Creo que, al igual que en mi caso, los cómics de Mortadelo han sufrido por ello de un cierto desdén y descrédito por parte de los aficionados durante muchos años. Un desdén fruto de su popularidad, del hecho de que durante toda la crisis de los 90, cuando casi nadie leía tebeos en este país, ellos seguían encabezando las listas de publicaciones más vendidas.

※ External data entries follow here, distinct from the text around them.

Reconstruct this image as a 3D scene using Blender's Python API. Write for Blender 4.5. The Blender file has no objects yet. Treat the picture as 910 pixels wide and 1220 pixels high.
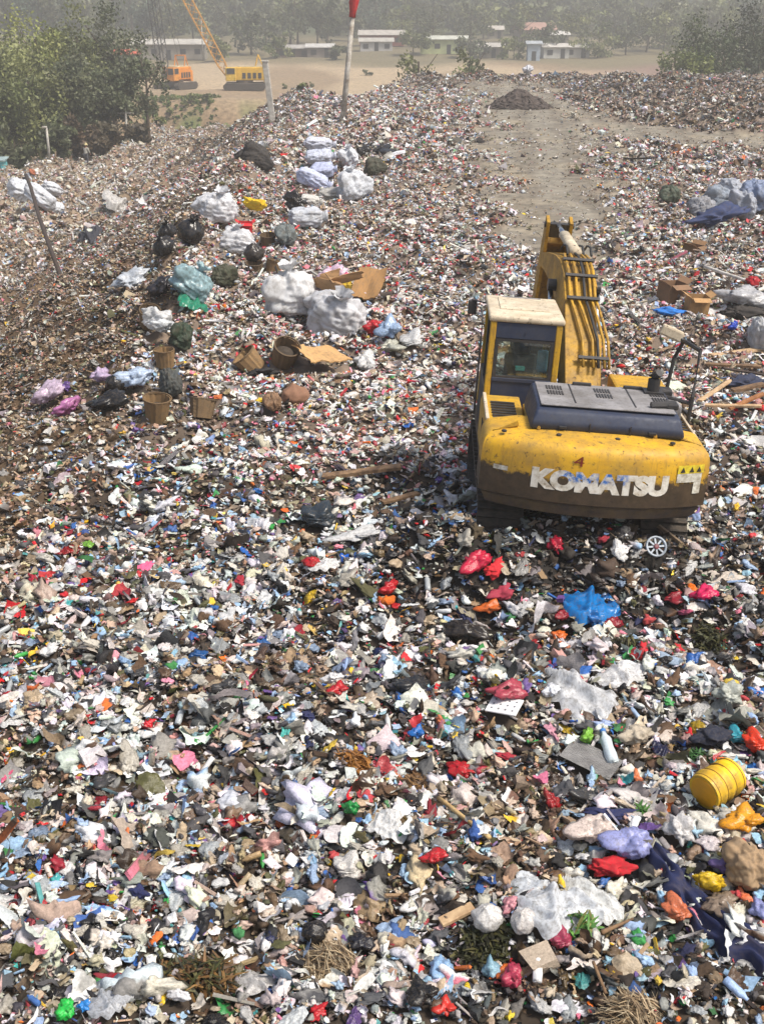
import bpy, bmesh, math, random
import numpy as np
from mathutils import Vector, Matrix

random.seed(7)
rng = np.random.default_rng(7)
R = math.radians
S = bpy.context.scene
COL = S.collection

# ------------------------------------------------------------------ camera, sky, sun, exposure
CAM_H, PITCH, FPX = 7.0, R(22.8), 1400.0
cam_d = bpy.data.cameras.new('camera')
cam = bpy.data.objects.new('camera', cam_d)
COL.objects.link(cam)
cam.location = (0, 0, CAM_H)
cam.rotation_euler = (math.pi / 2 - PITCH, 0, 0)
cam_d.sensor_fit = 'VERTICAL'
cam_d.sensor_height = 24.0
cam_d.lens = 24.0 * FPX / 1220.0
cam_d.clip_start = 0.1
cam_d.clip_end = 5000
S.camera = cam

SUN_EL, SUN_AZ = R(57), R(118)          # azimuth clockwise from +Y (north)
w = bpy.data.worlds.new('World')
S.world = w
w.use_nodes = True
wn = w.node_tree
wn.nodes.clear()
sky = wn.nodes.new('ShaderNodeTexSky')
sky.sky_type = 'NISHITA'
sky.sun_disc = False
sky.sun_elevation = SUN_EL
sky.sun_rotation = SUN_AZ
sky.dust_density = 4.0
bg = wn.nodes.new('ShaderNodeBackground')
bg.inputs['Strength'].default_value = 0.125
wo = wn.nodes.new('ShaderNodeOutputWorld')
wn.links.new(sky.outputs[0], bg.inputs[0])
wn.links.new(bg.outputs[0], wo.inputs[0])
sun_d = bpy.data.lights.new('sun', 'SUN')
sun_d.energy = 3.6
sun_d.angle = R(12)
sun_d.color = (1.0, 0.94, 0.85)
sun = bpy.data.objects.new('sun', sun_d)
COL.objects.link(sun)
sdir = Vector((math.sin(SUN_AZ) * math.cos(SUN_EL), math.cos(SUN_AZ) * math.cos(SUN_EL), math.sin(SUN_EL)))
sun.rotation_euler = sdir.to_track_quat('Z', 'Y').to_euler()
sun.location = sdir * 60
S.view_settings.view_transform = 'Standard'
S.view_settings.look = 'None'
S.view_settings.exposure = 0.45
S.view_settings.gamma = 1.0
S.view_settings.use_curve_mapping = False
S.render.engine = 'CYCLES'
S.cycles.use_denoising = True
S.cycles.max_bounces = 5
S.cycles.diffuse_bounces = 3
S.cycles.volume_bounces = 0
S.cycles.transparent_max_bounces = 6
HAZE_DENSITY = 0.0015

# ------------------------------------------------------------------ helpers
def lin(c):
    c = np.asarray(c, float) / 255.0
    return np.where(c <= 0.04045, c / 12.92, ((c + 0.055) / 1.055) ** 2.4)

def smooth(a, b, x):
    t = np.clip((np.asarray(x, float) - a) / (b - a), 0, 1)
    return t * t * (3 - 2 * t)

def tag(o, label=None, cat=None, group=None, kind=None):
    if label: o['label'] = label
    if cat: o['category'] = cat
    if group: o['group'] = group
    if kind: o['kind'] = kind
    return o

def empty(name, loc, rot=(0, 0, 0)):
    o = bpy.data.objects.new(name, None)
    o.empty_display_size = 0.2
    COL.objects.link(o)
    o.location = loc
    o.rotation_euler = rot
    return o

def link(name, me, parent=None, mat=None):
    o = bpy.data.objects.new(name, me)
    COL.objects.link(o)
    if mat is not None:
        me.materials.clear()
        me.materials.append(mat)
    if parent is not None:
        o.parent = parent
    return o

def np_mesh(name, V, F, col=None, smooth_shade=False, extra=None):
    """triangle mesh from arrays; col: per-vertex rgb"""
    me = bpy.data.meshes.new(name)
    V = np.asarray(V, np.float32); F = np.asarray(F, np.int32)
    n, m, k = len(V), len(F), F.shape[1]
    me.vertices.add(n)
    me.vertices.foreach_set('co', V.ravel())
    me.loops.add(m * k)
    me.loops.foreach_set('vertex_index', F.ravel())
    me.polygons.add(m)
    me.polygons.foreach_set('loop_start', np.arange(0, m * k, k, dtype=np.int32))
    me.polygons.foreach_set('loop_total', np.full(m, k, dtype=np.int32))
    me.polygons.foreach_set('use_smooth', np.full(m, bool(smooth_shade)))
    if col is not None:
        c = np.ones((n, 4), np.float32)
        c[:, :col.shape[1]] = col
        a = me.color_attributes.new('Col', 'FLOAT_COLOR', 'POINT')
        a.data.foreach_set('color', c.ravel())
    if extra is not None:
        a = me.attributes.new('gloss', 'FLOAT', 'POINT')
        a.data.foreach_set('value', np.asarray(extra, np.float32))
    me.update()
    me.validate()
    return me

def bm_obj(name, bm, mat, parent=None, smooth_shade=False):
    me = bpy.data.meshes.new(name)
    bmesh.ops.recalc_face_normals(bm, faces=bm.faces)
    if smooth_shade:
        for f in bm.faces: f.smooth = True
    bm.to_mesh(me)
    bm.free()
    return link(name, me, parent, mat)

def add_box(bm, c, s, rot=None, bevel=0.0, seg=2):
    m = Matrix.Translation(c)
    if rot is not None:
        m = m @ (rot if isinstance(rot, Matrix) else Matrix.Rotation(rot, 4, 'Z'))
    r = bmesh.ops.create_cube(bm, size=1.0)
    vs = r['verts']
    for v in vs:
        v.co = Vector((v.co.x * s[0], v.co.y * s[1], v.co.z * s[2]))
    if bevel:
        es = list({e for v in vs for e in v.link_edges})
        b = bmesh.ops.bevel(bm, geom=es, offset=bevel, segments=seg, affect='EDGES', profile=0.5)
        vs = list({v for f in b['faces'] for v in f.verts} | {v for v in vs if v.is_valid})
    for v in vs: v.co = m @ v.co
    return vs

def add_tube(bm, pts, r, seg=8, cap=True, r2=None):
    pts = [Vector(p) for p in pts]
    rings = []
    n = len(pts)
    for i, p in enumerate(pts):
        d = (pts[min(i + 1, n - 1)] - pts[max(i - 1, 0)]).normalized()
        up = Vector((0, 0, 1)) if abs(d.z) < 0.95 else Vector((0, 1, 0))
        a = d.cross(up).normalized(); b = a.cross(d).normalized()
        rr = r if r2 is None else r + (r2 - r) * i / (n - 1)
        rings.append([bm.verts.new(p + a * rr * math.cos(t) + b * rr * math.sin(t)) for t in [2 * math.pi * k / seg for k in range(seg)]])
    for i in range(n - 1):
        for k in range(seg):
            bm.faces.new((rings[i][k], rings[i][(k + 1) % seg], rings[i + 1][(k + 1) % seg], rings[i + 1][k]))
    if cap:
        bm.faces.new(rings[0][::-1]); bm.faces.new(rings[-1])

def add_prism(bm, prof, x0, x1, bevel=0.0, rotz=None):
    """profile in (y,z) extruded along x"""
    a = [bm.verts.new((x0, y, z)) for y, z in prof]
    b = [bm.verts.new((x1, y, z)) for y, z in prof]
    n = len(prof)
    fs = [bm.faces.new(a), bm.faces.new(b[::-1])]
    for i in range(n):
        fs.append(bm.faces.new((a[i], b[i], b[(i + 1) % n], a[(i + 1) % n])))
    vs = a + b
    if bevel:
        es = list({e for f in fs for e in f.edges})
        r = bmesh.ops.bevel(bm, geom=es, offset=bevel, segments=2, affect='EDGES', profile=0.5)
        vs = list({v for f in r['faces'] for v in f.verts} | {v for v in vs if v.is_valid})
    return vs

def add_lathe(bm, prof, seg=24, m=Matrix(), cap=True):
    """profile (r,z) around z"""
    rings = [[bm.verts.new(m @ Vector((r * math.cos(2 * math.pi * k / seg), r * math.sin(2 * math.pi * k / seg), z))) for k in range(seg)] for r, z in prof]
    for i in range(len(prof) - 1):
        for k in range(seg):
            bm.faces.new((rings[i][k], rings[i][(k + 1) % seg], rings[i + 1][(k + 1) % seg], rings[i + 1][k]))
    if cap:
        bm.faces.new(rings[0][::-1]); bm.faces.new(rings[-1])

# ------------------------------------------------------------------ materials
def new_mat(name):
    m = bpy.data.materials.new(name)
    m.use_nodes = True
    nt = m.node_tree
    return m, nt, nt.nodes['Principled BSDF']

def noise(nt, scale, detail=4, rough=0.6, vec=None, coord='Object'):
    tc = nt.nodes.new('ShaderNodeTexCoord')
    n = nt.nodes.new('ShaderNodeTexNoise')
    n.inputs['Scale'].default_value = scale
    n.inputs['Detail'].default_value = detail
    n.inputs['Roughness'].default_value = rough
    nt.links.new(vec if vec is not None else tc.outputs[coord], n.inputs['Vector'])
    return n

def ramp(nt, fac, stops):
    r = nt.nodes.new('ShaderNodeValToRGB')
    e = r.color_ramp.elements
    e[0].position, e[0].color = stops[0][0], (*stops[0][1], 1)
    e[1].position, e[1].color = stops[-1][0], (*stops[-1][1], 1)
    for p, c in stops[1:-1]:
        x = e.new(p); x.color = (*c, 1)
    nt.links.new(fac, r.inputs[0])
    return r

def mixc(nt, fac, a, b, mode='MIX'):
    n = nt.nodes.new('ShaderNodeMix')
    n.data_type = 'RGBA'; n.blend_type = mode
    for sock, v in ((n.inputs[0], fac), (n.inputs[6], a), (n.inputs[7], b)):
        if hasattr(v, 'is_linked'): nt.links.new(v, sock)
        elif isinstance(v, (int, float)): sock.default_value = v
        else: sock.default_value = (*v, 1)
    return n.outputs[2]

def bump(nt, bsdf, height, strength=0.4, dist=0.02):
    b = nt.nodes.new('ShaderNodeBump')
    b.inputs['Strength'].default_value = strength
    b.inputs['Distance'].default_value = dist
    nt.links.new(height, b.inputs['Height'])
    nt.links.new(b.outputs[0], bsdf.inputs['Normal'])

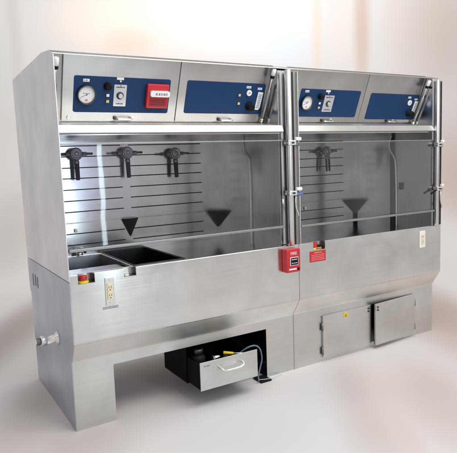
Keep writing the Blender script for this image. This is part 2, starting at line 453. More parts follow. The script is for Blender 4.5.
# ---- black drawer housing and the drawer
dx0, dx1, dz0, dz1, dy0, dy1 = .7145, 1.121, .119, .293, -.10, .385
mb = MB()
mb.box(.708, .712, RB+.004, .41, .110, .351, M['black_paint']); mb.box(.712, 1.322, .406, .41, .110, .351, M['black_paint'])
mb.box(.712, 1.322, RB+.004, .406, .106, .110, M['black_paint']); mb.box(.712, 1.322, RB+.004, .406, .3465, .3505, M['black_paint'])
mb.build('drawer_housing', hood)
dr = MB()
dr.box(dx0, dx0+.006, dy0+.004, dy1, dz0+.001, dz1-.018, M['black_paint']); dr.box(dx1-.006, dx1, dy0+.004, dy1, dz0+.001, dz1-.018, M['black_paint'])
dr.box(dx0+.006, dx1-.006, dy1-.006, dy1, dz0+.001, dz1-.018, M['black_paint']); dr.box(dx0+.006, dx1-.006, dy0+.004, dy1-.006, dz0+.001, dz0+.006, M['black_paint'])
drawer = dr.build('drawer', hood, label='pulled-out black drawer with a steel front')
mb = MB(); mb.box(dx0-.004, dx1+.004, dy0-.002, dy0+.0035, dz0-.002, dz1, M['base'], .0015)
dashes(mb, dx0+.022, dx0+.072, dz1-.034, dz1-.018, dy0-.0022, 1, M['grey_ink'], .8, 'y', 21)
mb.build('drawer_front', drawer)
mb = MB(); hx0, hx1, hz = .842, 1.006, .222
mb.tube([(hx0, dy0, hz+.02), (hx0, dy0-.022, hz+.019), (hx0+.006, dy0-.036, hz+.012), (hx0+.022, dy0-.040, hz+.004), (hx0+.05, dy0-.041, hz), (hx1-.05, dy0-.041, hz), (hx1-.022, dy0-.040, hz+.004), (hx1-.006, dy0-.036, hz+.012), (hx1, dy0-.022, hz+.019), (hx1, dy0, hz+.02)], .0075, M['bright'])
mb.build('handle', drawer)
MB().box(1.225, 1.312, .010, .110, .0005, .012, M['black'], .003).build('floor_bracket', hood)
# ---- cabinet doors
d1 = MB(); d1.box(1.817, 2.303, RB-.016, RB-.0015, .034, .347, M['base'], .002); d1 = d1.build('cabinet_door', hood, label='closed steel cabinet door with a yellow sticker')
mb = MB(); mb.box(2.020, 2.056, RB-.0172, RB-.0163, .296, .338, M['yellow'])
mb.prism([(2.026, .303), (2.050, .303), (2.038, .327)], 'y', RB-.0178, RB-.0171, M['ink']); mb.prism([(2.031, .306), (2.045, .306), (2.038, .320)], 'y', RB-.0184, RB-.0177, M['yellow']); mb.box(2.0368, 2.0392, RB-.019, RB-.0182, .3085, .3165, M['ink'])
mb.build('hazard_sticker', d1)
def latches(parent, x, y, z):
    for k in (0, .022):
        MB().cyl((x, y, z-k), (x, y-.006, z-k), .0075, M['dark_metal'], seg=20, bev=.0015).build('latch', parent)
latches(d1, 2.272, RB-.016, .325)
for zz in (.265, .085):
    MB().cyl((1.812, RB-.012, zz-.028), (1.812, RB-.012, zz+.028), .0075, M['cast'], seg=16).build('hinge', d1)
d2 = bpy.data.objects.new('cabinet_door', None)
mb = MB(); mb.box(-.482, 0, -.016, 0, 0, .325, M['base'], .002); d2 = mb.build('cabinet_door', hood, label='cabinet door standing ajar')
d2.location = (2.790, RB-.004, .032); d2.rotation_euler = (0, 0, R(4.2))
MB().box(-.480, -.004, .0005, .006, .004, .321, M['black_paint']).build('door_lining', d2)
latches(d2, -.459, -.016, .300)
for zz in (.25, .055):
    MB().cyl((.004, -.010, zz-.026), (.004, -.010, zz+.026), .0075, M['cast'], seg=16).build('hinge', d2)
MB().box(2.30, 2.80, .40, .404, .03, .348, M['black_paint']).build('cabinet_lining', hood)

# ---- deck with sinks
def deck(x0, x1, holes):
    xs = uniq([x0, x1] + [v for h in holes for v in h[:2]]); ys = uniq([.0305, YB] + [v for h in holes for v in h[2:]])
    return MB().sheet(xs, ys, holes, lambda x, y: (x, y, ZD), M['deck']).build('deck', hood)
S1, S2 = (.055, .435, .20, .80), (.462, .800, .23, .88)
deck(.005, X1, [S1, S2]); deck(X2, X3, [])
def sink(s, d, mat, lipmat, name, label):
    x0, x1, y0, y1 = s; mb = MB(); t = .02
    a = [(x0, y0), (x1, y0), (x1, y1), (x0, y1)]; b = [(x0+t, y0+t), (x1-t, y0+t), (x1-t, y1-t), (x0+t, y1-t)]
    for k in range(4):
        k2 = (k+1) % 4; mb.face([(*a[k], ZD), (*a[k2], ZD), (*b[k2], ZD-d), (*b[k], ZD-d)], mat)
    mb.face([(*q, ZD-d) for q in b], mat)
    o = mb.build(name, hood, recalc=False, label=label)
    mb = MB(); w = .008
    mb.box(x0-w, x1+w, y0-w, y0, ZD+.001, ZD+.008, lipmat, .002); mb.box(x0-w, x1+w, y1, y1+w, ZD+.001, ZD+.008, lipmat, .002)
    mb.box(x0-w, x0, y0, y1, ZD+.001, ZD+.007, lipmat, .002); mb.box(x1, x1+w, y0, y1, ZD+.001, ZD+.007, lipmat, .002)
    mb.build('sink_rim', o)
    return o
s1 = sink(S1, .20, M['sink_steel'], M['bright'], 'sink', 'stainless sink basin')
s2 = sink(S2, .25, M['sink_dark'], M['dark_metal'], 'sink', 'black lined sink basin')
mb = MB(); mb.box(.066, .424, .212, .43, ZD-.022, ZD-.012, M['liner'], .003); mb.build('sink_tray', s1)
mb = MB(); mb.cyl((.30, .83, ZD+.0005), (.30, .83, ZD+.03), .022, M['bright']); mb.tube([(.30, .83, ZD+.03), (.30, .82, ZD+.055), (.30, .76, ZD+.062), (.30, .70, ZD+.045)], .010, M['bright']); mb.build('faucet', hood)

# ---- back walls with their slots
ROWS = [1.628, 1.555, 1.478, 1.405, 1.327, 1.250, 1.173, 1.020, .942]
def back_wall(x0, x1, cols):
    holes = [(c0, c1, z-.0037, z+.0037) for z in ROWS for c0, c1 in cols]
    xs = uniq([x0, x1] + [v for h in holes for v in h[:2]]); zs = uniq([ZD+.0005, ZH-.0005] + [v for h in holes for v in h[2:]])
    mb = MB().sheet(xs, zs, holes, lambda x, z: (x, YB, z), M['liner'])
    i = mb.mi(M['slot'])
    for h in holes:
        mb.box(h[0]-.002, h[1]+.002, YB+.006, YB+.010, h[2]-.004, h[3]+.004, M['slot'])
    mb.box(x0, x1-.10, YB-.009, YB-.0005, 1.094, 1.099, M['channel'])
    return mb.build('back_wall', hood, recalc=False)
back_wall(.005, X1, [(.13, .664), (.722, 1.317)])
back_wall(X2, X3, [(1.70, 2.236), (2.294, 2.808)])
# inner face of the left end panel, and the wall between the bays
MB().box(.0045, .0075, .034, YB, ZD+.001, ZH-.001, M['liner_v']).build('inner_wall', hood)
div = MB(); div.prism([(.055, ZD-.02), (.055, ZH-.0), (.055, H+.004), (.241, 2.10), (.90, 2.09), (.95, ZD-.02)], 'x', X1, X2, M['liner_v']); bevel(div.build('divider_wall', hood), .002)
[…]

Hace un par de años, en mitad de una mudanza, encontré una carpeta llena de dibujos de mi infancia que mi madre -esas cosas maravillosas e incomprendidas que hacen las madres- se había dedicado a recopilar contra mi voluntad. Reconozco que me emocionó el hallazgo. Y también me sorprendió enormemente. Porque pude reconocer casi en cada dibujo algún rasgo que apuntaba directamente a los cómics de Ibáñez. Esos dibujos estaban plagados de recursos gráficos extraídos de los tebeos de don Francisco. Y entonces caí en la cuenta de cuánto habían significado esos tebeos para mí, de cuánto les debo como lectora, de cuántas horas he pasado dibujando inspirada por ellos, de cuántos apuntes de clase he llenado de monigotes que beben directamente de su estilo. Y me di cuenta, sólo entonces, de la grandeza de la obra de Ibáñez. Porque lo que diferencia a las grandes obras del resto es su capacidad para ir y venir en nuestra vida, de tomar significados diferentes en diferentes etapas, de apasionarnos y repelernos en función de nuestro estado vital.

Por todo ello, muchas felicidades, don Francisco.